* Start *
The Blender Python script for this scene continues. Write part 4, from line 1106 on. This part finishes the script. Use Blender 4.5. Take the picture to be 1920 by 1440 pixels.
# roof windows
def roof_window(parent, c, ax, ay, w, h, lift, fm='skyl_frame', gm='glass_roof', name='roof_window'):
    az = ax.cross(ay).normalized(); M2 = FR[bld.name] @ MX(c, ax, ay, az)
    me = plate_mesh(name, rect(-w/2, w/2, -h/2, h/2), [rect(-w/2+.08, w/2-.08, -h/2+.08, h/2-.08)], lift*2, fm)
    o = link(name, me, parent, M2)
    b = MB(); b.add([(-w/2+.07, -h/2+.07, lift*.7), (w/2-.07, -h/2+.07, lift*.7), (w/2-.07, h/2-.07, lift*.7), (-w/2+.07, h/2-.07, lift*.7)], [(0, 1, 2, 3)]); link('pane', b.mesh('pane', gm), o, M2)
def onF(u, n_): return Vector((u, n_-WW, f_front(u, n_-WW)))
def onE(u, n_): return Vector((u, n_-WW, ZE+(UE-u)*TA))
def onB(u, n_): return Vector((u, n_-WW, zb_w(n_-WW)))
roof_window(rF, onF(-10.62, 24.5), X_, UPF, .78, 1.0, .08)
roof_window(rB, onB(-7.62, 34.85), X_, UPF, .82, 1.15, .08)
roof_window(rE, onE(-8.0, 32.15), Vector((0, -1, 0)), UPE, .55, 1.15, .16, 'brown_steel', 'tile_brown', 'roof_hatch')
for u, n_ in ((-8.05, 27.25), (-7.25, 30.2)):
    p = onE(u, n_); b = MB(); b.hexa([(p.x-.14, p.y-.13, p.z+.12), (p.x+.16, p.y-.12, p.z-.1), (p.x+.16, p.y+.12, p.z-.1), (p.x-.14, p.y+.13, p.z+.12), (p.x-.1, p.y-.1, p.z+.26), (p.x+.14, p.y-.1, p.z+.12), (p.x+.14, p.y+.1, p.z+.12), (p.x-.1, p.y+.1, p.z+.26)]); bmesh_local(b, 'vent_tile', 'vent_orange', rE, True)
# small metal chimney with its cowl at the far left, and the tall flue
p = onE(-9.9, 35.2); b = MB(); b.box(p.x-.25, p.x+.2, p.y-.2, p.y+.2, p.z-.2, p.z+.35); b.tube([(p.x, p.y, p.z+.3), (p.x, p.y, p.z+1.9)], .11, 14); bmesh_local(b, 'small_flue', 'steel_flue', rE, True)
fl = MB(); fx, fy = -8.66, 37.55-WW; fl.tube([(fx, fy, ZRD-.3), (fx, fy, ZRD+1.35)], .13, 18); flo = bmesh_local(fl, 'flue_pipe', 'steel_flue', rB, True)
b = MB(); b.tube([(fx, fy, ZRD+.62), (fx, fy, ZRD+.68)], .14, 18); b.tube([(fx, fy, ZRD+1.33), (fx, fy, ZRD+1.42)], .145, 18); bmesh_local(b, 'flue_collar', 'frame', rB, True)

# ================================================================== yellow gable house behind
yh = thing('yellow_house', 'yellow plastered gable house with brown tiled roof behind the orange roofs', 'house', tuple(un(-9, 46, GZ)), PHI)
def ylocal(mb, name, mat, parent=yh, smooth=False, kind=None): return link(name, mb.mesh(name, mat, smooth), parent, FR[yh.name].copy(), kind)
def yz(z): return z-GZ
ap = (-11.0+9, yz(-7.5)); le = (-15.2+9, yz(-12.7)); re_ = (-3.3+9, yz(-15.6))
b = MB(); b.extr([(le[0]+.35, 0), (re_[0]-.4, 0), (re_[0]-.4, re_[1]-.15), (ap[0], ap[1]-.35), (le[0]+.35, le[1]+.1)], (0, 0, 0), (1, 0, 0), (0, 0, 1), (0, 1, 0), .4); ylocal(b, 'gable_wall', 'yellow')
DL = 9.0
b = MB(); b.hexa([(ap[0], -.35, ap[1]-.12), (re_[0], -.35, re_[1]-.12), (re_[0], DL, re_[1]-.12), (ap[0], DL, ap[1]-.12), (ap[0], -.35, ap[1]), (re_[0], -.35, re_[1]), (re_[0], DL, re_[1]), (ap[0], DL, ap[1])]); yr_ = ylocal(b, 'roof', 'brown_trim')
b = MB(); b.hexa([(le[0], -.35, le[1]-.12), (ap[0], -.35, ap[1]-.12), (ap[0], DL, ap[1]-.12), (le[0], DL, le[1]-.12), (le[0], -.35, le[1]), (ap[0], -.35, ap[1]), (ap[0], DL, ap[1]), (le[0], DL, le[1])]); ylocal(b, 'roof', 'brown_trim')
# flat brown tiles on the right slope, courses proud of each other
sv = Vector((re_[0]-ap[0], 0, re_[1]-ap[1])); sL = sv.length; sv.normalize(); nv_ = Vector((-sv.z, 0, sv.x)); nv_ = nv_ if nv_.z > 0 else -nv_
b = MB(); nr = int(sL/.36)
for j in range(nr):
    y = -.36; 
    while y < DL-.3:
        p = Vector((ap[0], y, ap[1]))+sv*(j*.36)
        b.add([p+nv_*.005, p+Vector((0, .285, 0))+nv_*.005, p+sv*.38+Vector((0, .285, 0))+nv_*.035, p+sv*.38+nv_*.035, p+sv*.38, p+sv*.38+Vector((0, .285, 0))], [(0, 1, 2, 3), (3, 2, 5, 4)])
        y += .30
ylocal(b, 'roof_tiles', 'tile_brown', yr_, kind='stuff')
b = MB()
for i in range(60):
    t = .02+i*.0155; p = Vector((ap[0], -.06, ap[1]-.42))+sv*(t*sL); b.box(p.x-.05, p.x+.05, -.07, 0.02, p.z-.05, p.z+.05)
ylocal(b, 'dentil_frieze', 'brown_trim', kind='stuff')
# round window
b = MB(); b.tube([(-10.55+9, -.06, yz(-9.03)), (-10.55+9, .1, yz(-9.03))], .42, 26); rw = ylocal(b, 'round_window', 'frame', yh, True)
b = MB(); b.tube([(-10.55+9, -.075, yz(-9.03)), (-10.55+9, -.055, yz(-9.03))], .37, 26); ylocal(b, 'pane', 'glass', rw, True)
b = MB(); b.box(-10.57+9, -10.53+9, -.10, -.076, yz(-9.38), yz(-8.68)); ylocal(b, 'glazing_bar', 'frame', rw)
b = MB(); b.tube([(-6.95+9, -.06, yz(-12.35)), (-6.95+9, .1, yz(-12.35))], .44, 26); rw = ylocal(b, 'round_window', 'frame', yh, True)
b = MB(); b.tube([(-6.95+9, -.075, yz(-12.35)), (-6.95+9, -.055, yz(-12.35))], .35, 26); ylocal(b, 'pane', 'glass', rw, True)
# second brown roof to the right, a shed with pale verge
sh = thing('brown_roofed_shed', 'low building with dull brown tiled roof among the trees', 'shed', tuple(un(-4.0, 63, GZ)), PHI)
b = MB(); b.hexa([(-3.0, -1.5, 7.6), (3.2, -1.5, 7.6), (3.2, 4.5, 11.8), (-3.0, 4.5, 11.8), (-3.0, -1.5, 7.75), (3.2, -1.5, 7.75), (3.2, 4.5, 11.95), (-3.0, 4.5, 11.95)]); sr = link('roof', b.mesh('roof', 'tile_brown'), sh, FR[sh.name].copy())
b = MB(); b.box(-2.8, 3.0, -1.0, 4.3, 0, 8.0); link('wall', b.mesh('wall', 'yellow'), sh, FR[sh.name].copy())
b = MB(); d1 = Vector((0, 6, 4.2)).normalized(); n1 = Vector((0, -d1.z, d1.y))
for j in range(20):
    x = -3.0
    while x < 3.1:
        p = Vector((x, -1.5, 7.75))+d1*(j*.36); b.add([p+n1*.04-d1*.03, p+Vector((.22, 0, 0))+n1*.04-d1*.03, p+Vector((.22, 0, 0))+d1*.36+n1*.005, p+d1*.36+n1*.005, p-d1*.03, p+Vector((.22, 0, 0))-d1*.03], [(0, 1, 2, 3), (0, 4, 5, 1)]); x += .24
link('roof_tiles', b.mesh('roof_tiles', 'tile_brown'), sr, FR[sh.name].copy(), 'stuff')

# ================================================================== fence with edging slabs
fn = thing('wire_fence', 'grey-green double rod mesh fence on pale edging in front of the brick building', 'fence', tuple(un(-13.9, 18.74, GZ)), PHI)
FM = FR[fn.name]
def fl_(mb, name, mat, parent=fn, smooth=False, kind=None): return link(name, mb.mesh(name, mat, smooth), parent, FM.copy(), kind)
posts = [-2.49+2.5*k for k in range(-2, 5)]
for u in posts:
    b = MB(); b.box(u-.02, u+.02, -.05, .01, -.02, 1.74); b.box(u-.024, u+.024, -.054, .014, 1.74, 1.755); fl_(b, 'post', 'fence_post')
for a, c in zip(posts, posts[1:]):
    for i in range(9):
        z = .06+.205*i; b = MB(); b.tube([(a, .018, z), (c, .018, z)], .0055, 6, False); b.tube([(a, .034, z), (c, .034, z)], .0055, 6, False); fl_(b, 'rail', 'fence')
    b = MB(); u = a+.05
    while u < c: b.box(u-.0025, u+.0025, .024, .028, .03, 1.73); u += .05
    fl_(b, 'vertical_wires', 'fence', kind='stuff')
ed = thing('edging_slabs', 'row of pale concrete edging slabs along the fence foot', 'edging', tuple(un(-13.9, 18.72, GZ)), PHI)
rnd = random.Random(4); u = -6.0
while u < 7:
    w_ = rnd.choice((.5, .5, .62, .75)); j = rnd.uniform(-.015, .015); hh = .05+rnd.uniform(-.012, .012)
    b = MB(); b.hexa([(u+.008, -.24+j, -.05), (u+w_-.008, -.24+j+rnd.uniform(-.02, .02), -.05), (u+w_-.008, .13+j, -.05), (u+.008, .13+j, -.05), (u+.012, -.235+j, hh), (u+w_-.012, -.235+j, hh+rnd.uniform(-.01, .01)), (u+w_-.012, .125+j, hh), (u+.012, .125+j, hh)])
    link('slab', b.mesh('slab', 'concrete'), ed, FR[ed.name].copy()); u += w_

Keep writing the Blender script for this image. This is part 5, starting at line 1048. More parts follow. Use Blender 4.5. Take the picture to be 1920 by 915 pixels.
* End *
-- Requirements --
Locate and copy each line in the data above that includes the word "Take".

-- Answer to the problem --
The Blender Python script for this scene continues. Write part 4, from line 1106 on. This part finishes the script. Use Blender 4.5. Take the picture to be 1920 by 1440 pixels.
Keep writing the Blender script for this image. This is part 5, starting at line 1048. More parts follow. Use Blender 4.5. Take the picture to be 1920 by 915 pixels.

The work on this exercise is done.